The National Palace Museum’s Chiayi County branch is to host a three-month display of treasures from two major Japanese museums beginning in October 2016.
The 150 artifacts from the Tokyo National Museum and the Kyushu National Museum are to include 68 national treasures and important cultural properties.
“The Best of Japanese Art Special Exhibition” will showcase several national treasures that the Tokyo National Museum has never exhibited abroad before, National Palace Museum Director Fung Ming-chu (馮明珠) said.
Among them are a 12th-century painting of Kujaku Myoo, the peacock goddess; the Maple Viewers and Painting of a Cypress folding screens from the 16th century and a writing box with inkstone from the 18th century, Fung said.
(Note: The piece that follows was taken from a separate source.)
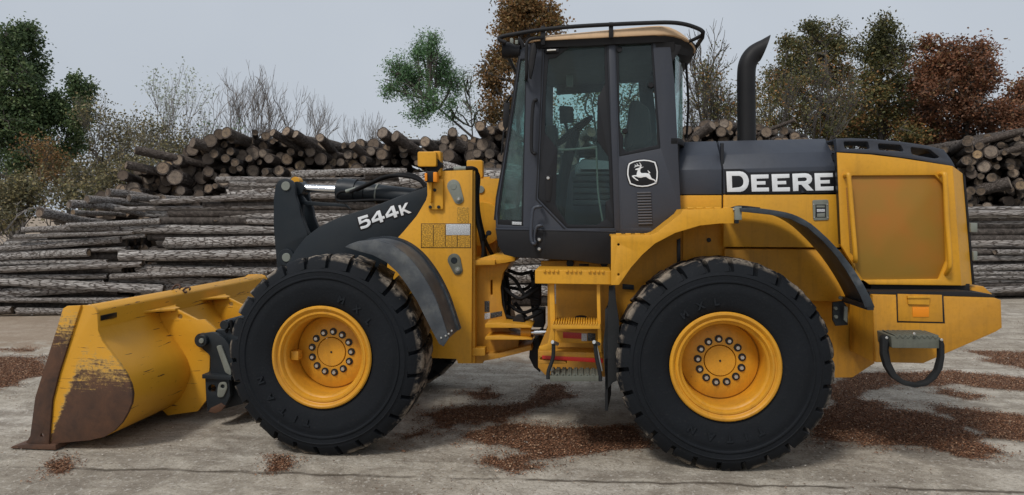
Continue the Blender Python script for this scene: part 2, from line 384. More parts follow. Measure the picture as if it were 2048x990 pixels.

The Kyushu National Museum will loan the Eiga Monogatari calligraphy from the 13th century; a Tachi sword from the 14th century and the Zhou Maoshu Appreciating Lotuses hanging scroll from the 15th century, he said.
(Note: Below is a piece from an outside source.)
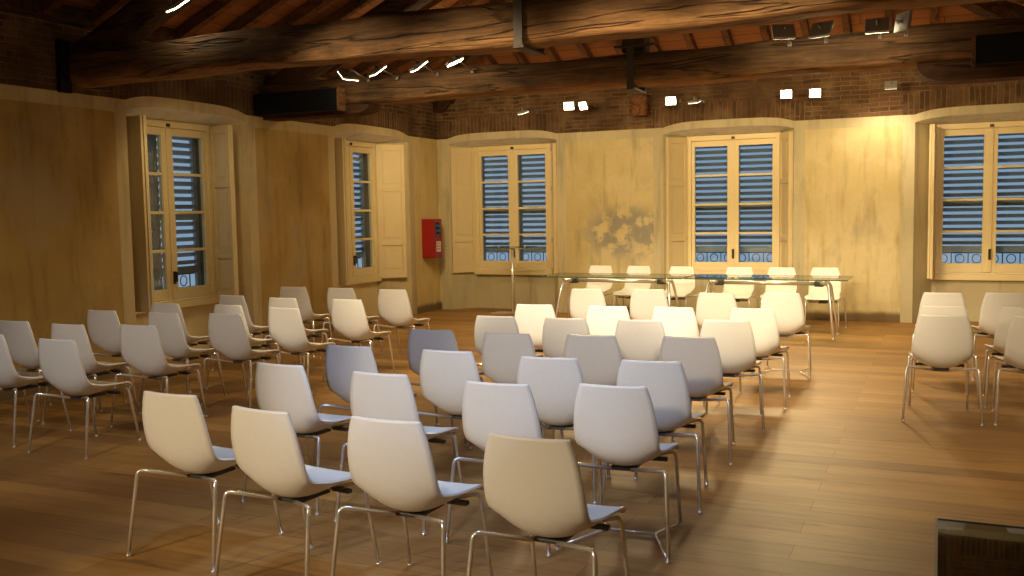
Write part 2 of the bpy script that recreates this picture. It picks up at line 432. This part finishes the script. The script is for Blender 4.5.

Other items include a portrait of the Zen priest Ikkyu Osho and The Great Wave off Kanagawa, which is part of a series of famous woodblock prints by Katsushika Hokusai.
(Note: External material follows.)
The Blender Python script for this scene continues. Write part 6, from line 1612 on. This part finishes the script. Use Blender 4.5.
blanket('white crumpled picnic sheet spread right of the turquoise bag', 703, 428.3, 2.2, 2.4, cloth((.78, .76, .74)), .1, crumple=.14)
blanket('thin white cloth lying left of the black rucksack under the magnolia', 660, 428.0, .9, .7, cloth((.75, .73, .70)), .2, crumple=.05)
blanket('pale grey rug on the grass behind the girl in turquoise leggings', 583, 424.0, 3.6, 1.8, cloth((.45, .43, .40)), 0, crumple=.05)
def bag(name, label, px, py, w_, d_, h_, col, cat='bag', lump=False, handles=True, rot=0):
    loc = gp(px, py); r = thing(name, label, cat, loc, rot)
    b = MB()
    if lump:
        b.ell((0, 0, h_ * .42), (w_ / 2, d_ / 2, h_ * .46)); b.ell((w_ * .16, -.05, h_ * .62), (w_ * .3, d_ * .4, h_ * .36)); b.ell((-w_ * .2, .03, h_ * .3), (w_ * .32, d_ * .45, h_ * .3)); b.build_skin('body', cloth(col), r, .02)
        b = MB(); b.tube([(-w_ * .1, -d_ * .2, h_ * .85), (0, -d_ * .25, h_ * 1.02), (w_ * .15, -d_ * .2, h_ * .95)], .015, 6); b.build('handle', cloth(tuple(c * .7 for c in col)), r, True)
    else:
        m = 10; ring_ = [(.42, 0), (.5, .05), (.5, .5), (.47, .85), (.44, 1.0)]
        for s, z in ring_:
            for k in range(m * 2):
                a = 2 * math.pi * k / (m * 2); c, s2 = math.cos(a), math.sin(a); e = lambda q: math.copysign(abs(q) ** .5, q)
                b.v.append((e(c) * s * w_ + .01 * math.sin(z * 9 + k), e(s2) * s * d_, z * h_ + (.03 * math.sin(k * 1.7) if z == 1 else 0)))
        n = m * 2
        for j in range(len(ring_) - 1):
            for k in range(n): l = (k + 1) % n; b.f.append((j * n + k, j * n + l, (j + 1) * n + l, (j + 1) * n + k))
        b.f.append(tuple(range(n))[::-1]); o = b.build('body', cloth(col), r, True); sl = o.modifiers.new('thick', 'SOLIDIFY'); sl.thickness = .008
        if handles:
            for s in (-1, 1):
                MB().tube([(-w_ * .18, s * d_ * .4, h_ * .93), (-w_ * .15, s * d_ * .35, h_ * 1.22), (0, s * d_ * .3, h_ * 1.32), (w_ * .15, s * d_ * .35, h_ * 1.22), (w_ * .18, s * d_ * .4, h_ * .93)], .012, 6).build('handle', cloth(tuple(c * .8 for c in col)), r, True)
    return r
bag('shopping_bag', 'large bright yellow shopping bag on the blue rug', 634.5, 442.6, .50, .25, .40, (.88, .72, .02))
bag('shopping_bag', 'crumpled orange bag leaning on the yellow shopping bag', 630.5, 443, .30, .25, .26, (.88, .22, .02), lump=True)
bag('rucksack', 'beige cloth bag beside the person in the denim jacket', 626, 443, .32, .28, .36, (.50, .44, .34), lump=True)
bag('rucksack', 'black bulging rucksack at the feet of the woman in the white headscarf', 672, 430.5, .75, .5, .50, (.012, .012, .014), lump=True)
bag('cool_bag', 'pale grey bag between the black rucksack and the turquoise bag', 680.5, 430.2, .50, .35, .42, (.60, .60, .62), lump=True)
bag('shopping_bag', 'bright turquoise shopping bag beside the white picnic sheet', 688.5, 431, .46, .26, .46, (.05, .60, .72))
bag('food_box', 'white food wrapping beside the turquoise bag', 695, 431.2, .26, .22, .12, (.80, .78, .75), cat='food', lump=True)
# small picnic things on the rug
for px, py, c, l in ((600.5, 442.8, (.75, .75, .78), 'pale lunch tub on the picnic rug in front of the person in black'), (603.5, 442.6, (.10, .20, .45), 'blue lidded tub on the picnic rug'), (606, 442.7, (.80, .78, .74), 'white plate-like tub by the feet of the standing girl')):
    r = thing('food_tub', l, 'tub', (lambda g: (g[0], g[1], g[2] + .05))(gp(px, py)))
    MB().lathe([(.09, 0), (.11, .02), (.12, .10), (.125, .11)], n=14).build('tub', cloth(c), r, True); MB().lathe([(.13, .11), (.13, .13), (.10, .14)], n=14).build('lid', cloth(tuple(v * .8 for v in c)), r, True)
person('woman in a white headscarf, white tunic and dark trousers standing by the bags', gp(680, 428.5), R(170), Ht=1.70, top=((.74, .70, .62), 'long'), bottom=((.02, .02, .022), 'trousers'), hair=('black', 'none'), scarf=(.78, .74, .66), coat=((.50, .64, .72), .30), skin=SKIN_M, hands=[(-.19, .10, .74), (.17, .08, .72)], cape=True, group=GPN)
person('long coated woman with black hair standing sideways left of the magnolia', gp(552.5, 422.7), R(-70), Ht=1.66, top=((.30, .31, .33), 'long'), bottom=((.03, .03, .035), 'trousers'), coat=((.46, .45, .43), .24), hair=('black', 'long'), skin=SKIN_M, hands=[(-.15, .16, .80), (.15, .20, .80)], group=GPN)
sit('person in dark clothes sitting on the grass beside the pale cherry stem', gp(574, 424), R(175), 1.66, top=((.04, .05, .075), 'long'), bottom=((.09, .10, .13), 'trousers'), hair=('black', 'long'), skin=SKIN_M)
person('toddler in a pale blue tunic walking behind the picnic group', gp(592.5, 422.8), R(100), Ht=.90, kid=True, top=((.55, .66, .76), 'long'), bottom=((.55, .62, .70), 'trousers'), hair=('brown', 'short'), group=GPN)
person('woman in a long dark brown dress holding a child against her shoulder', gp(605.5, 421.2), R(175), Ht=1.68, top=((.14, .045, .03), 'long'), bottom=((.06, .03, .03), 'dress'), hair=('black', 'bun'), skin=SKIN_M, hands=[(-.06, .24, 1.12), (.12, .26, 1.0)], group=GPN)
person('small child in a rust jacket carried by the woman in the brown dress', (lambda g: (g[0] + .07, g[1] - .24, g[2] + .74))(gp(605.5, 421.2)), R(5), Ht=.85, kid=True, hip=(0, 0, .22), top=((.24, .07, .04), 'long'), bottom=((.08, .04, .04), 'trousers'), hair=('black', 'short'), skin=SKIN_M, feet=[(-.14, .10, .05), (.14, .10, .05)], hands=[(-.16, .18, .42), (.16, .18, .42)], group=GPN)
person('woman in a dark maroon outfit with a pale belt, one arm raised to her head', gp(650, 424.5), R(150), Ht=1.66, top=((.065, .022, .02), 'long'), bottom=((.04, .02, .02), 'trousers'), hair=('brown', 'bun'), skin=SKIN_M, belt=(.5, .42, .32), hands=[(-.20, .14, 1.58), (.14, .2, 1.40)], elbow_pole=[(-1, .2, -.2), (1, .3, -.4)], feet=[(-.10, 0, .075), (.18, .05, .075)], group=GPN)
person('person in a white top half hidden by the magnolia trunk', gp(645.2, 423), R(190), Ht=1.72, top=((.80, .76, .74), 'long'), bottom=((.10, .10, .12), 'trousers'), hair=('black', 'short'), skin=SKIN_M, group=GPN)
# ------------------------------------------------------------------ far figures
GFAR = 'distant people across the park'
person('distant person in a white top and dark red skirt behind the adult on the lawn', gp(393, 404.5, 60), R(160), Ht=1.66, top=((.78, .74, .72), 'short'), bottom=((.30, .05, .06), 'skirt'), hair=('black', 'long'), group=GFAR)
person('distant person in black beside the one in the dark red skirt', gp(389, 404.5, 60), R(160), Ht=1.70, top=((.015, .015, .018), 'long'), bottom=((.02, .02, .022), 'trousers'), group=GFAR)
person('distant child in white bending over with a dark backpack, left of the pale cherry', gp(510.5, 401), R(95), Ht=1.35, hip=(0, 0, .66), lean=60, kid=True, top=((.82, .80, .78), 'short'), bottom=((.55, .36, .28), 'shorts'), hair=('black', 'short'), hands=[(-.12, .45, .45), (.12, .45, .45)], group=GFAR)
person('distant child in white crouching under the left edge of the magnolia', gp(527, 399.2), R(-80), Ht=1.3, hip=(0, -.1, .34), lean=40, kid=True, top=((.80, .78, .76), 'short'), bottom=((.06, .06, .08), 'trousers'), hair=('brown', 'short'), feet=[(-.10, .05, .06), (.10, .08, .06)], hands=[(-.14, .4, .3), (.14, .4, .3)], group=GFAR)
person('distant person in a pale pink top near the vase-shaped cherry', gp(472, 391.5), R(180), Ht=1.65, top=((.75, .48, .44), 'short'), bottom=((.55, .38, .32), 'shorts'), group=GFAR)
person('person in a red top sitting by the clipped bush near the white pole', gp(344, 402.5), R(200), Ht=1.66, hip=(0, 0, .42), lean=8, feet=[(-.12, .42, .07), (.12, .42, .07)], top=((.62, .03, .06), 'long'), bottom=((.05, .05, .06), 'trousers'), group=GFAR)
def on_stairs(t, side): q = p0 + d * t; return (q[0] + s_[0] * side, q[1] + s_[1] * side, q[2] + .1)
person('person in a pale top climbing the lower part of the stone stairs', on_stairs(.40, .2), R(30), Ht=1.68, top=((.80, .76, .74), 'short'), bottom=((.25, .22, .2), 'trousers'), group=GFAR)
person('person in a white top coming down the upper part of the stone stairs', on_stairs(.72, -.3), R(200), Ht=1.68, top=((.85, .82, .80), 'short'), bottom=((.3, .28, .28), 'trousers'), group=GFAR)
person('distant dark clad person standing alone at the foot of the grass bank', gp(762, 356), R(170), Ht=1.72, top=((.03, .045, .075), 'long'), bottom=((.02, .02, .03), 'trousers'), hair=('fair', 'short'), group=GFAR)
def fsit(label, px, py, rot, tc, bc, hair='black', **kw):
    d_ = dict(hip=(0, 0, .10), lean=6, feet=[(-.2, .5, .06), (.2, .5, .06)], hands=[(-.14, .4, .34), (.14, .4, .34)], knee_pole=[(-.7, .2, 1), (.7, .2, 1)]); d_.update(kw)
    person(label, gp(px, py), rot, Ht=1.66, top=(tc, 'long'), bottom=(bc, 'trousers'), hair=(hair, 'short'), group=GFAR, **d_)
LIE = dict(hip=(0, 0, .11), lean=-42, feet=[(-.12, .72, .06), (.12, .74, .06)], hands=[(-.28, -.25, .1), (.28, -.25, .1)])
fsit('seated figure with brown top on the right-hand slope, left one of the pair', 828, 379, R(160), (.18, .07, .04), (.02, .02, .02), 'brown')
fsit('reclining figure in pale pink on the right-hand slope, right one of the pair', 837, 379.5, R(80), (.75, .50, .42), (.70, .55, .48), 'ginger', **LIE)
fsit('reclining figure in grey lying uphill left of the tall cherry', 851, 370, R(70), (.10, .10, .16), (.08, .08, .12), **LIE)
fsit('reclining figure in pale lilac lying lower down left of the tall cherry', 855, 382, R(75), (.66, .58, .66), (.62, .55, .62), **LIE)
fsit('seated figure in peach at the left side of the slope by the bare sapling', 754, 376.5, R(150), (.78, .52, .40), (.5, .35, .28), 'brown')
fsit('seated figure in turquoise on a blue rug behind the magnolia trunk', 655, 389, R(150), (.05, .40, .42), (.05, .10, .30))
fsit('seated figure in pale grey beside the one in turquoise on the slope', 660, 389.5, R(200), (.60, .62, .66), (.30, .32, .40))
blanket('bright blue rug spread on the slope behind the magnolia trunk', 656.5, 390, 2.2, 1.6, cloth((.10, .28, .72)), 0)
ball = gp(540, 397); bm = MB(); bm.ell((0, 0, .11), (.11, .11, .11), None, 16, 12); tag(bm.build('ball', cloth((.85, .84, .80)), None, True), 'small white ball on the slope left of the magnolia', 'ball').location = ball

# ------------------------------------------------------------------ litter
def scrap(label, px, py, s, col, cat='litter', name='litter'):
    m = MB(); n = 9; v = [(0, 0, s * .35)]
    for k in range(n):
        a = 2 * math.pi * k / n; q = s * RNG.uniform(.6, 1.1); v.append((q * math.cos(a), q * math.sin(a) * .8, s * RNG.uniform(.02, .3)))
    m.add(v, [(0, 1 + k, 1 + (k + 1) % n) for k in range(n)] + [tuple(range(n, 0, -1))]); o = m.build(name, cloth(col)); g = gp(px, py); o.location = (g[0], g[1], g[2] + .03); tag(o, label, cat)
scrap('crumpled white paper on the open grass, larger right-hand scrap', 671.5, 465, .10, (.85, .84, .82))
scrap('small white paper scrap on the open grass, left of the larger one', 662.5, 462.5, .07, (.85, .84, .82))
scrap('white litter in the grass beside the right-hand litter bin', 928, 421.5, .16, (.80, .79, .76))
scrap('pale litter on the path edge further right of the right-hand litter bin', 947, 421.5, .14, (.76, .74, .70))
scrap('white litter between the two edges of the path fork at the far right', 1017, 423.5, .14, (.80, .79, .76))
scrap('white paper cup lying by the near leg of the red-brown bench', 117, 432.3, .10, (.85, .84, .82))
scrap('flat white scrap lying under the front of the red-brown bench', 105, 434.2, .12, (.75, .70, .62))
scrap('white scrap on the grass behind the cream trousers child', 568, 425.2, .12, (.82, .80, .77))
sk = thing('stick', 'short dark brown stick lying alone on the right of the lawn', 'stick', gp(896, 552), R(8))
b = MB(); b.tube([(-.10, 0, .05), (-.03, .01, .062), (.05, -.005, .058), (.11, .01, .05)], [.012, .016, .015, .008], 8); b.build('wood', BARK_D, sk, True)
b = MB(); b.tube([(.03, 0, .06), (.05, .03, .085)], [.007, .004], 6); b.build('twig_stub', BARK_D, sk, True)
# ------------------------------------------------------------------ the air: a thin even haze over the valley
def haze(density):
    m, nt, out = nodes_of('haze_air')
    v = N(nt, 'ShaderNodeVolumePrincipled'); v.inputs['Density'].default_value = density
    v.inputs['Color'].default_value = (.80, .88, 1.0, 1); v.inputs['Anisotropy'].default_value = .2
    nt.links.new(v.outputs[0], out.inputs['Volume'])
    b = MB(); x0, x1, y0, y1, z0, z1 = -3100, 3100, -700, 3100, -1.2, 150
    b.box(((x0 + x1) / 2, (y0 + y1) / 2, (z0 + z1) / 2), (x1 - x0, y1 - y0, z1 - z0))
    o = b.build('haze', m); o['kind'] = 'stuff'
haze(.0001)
The exhibition will present an overview of the history of Japanese art and culture, the National Palace Museum said.
The three museums signed an agreement on Oct. 16 last year to lend their collections on a reciprocal basis for exhibitions in each other’s country. The pact paves the way for the National Palace Museum’s cultural treasures to be exhibited in an Asian country other than Taiwan for the first time.
The Taipei museum is lending 231 pieces to the Japanese museums for shows from June 24 to Sept. 15 in Tokyo and from Oct. 7 to Nov. 30 in Kyushu.
The Jadeite Cabbage With Insects will be displayed for two weeks at the Tokyo museum and the Meat-shaped Stone will spend two weeks in Kyushu — the first time the artifacts have been exhibited abroad.
Japan passed a law in 2011 that makes foreign-loaned cultural objects immune from seizure, allowing Taiwan’s treasures to be exhibited in the country without fear of losing them to China, which considers the museum’s collections to be its property.